WRITTEN TASK: Quote every line of the material beneath this one.
*-*-*
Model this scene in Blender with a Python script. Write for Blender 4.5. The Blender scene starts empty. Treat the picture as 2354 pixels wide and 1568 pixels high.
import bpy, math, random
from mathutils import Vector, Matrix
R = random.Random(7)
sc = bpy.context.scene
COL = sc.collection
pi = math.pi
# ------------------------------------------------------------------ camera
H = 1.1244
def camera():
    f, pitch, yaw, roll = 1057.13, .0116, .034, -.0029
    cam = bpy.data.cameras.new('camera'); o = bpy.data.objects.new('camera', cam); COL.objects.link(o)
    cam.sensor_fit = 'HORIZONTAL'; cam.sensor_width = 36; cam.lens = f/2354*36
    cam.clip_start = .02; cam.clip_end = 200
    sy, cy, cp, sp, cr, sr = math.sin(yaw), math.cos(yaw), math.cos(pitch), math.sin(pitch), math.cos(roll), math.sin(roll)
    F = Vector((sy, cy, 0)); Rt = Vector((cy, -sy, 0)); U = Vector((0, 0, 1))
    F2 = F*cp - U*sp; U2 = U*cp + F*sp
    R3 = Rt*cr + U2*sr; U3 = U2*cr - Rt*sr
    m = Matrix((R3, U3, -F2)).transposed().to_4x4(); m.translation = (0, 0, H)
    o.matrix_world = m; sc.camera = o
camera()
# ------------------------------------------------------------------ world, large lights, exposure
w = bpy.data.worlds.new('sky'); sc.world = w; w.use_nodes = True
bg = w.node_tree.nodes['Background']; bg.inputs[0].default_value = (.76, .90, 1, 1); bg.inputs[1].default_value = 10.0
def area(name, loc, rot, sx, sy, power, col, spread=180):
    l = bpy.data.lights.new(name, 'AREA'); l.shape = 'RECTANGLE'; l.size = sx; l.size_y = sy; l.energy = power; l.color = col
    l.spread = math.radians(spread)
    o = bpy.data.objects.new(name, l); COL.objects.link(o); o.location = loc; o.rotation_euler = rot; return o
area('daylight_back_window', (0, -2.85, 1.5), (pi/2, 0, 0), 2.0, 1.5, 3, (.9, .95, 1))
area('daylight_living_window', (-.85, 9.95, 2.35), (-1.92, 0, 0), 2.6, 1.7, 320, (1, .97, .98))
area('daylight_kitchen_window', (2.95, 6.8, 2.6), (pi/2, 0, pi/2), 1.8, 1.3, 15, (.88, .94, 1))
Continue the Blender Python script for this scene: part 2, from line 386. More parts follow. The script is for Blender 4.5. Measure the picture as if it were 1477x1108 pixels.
*-*-*
RESPONSE TO THIS EXERCISE:
Model this scene in Blender with a Python script. Write for Blender 4.5. The Blender scene starts empty. Treat the picture as 2354 pixels wide and 1568 pixels high.
import bpy, math, random
from mathutils import Vector, Matrix
R = random.Random(7)
sc = bpy.context.scene
COL = sc.collection
pi = math.pi
# ------------------------------------------------------------------ camera
H = 1.1244
def camera():
    f, pitch, yaw, roll = 1057.13, .0116, .034, -.0029
    cam = bpy.data.cameras.new('camera'); o = bpy.data.objects.new('camera', cam); COL.objects.link(o)
    cam.sensor_fit = 'HORIZONTAL'; cam.sensor_width = 36; cam.lens = f/2354*36
    cam.clip_start = .02; cam.clip_end = 200
    sy, cy, cp, sp, cr, sr = math.sin(yaw), math.cos(yaw), math.cos(pitch), math.sin(pitch), math.cos(roll), math.sin(roll)
    F = Vector((sy, cy, 0)); Rt = Vector((cy, -sy, 0)); U = Vector((0, 0, 1))
    F2 = F*cp - U*sp; U2 = U*cp + F*sp
    R3 = Rt*cr + U2*sr; U3 = U2*cr - Rt*sr
    m = Matrix((R3, U3, -F2)).transposed().to_4x4(); m.translation = (0, 0, H)
    o.matrix_world = m; sc.camera = o
camera()
# ------------------------------------------------------------------ world, large lights, exposure
w = bpy.data.worlds.new('sky'); sc.world = w; w.use_nodes = True
bg = w.node_tree.nodes['Background']; bg.inputs[0].default_value = (.76, .90, 1, 1); bg.inputs[1].default_value = 10.0
def area(name, loc, rot, sx, sy, power, col, spread=180):
    l = bpy.data.lights.new(name, 'AREA'); l.shape = 'RECTANGLE'; l.size = sx; l.size_y = sy; l.energy = power; l.color = col
    l.spread = math.radians(spread)
    o = bpy.data.objects.new(name, l); COL.objects.link(o); o.location = loc; o.rotation_euler = rot; return o
area('daylight_back_window', (0, -2.85, 1.5), (pi/2, 0, 0), 2.0, 1.5, 3, (.9, .95, 1))
area('daylight_living_window', (-.85, 9.95, 2.35), (-1.92, 0, 0), 2.6, 1.7, 320, (1, .97, .98))
area('daylight_kitchen_window', (2.95, 6.8, 2.6), (pi/2, 0, pi/2), 1.8, 1.3, 15, (.88, .94, 1))
Continue the Blender Python script for this scene: part 2, from line 386. More parts follow. The script is for Blender 4.5. Measure the picture as if it were 1477x1108 pixels.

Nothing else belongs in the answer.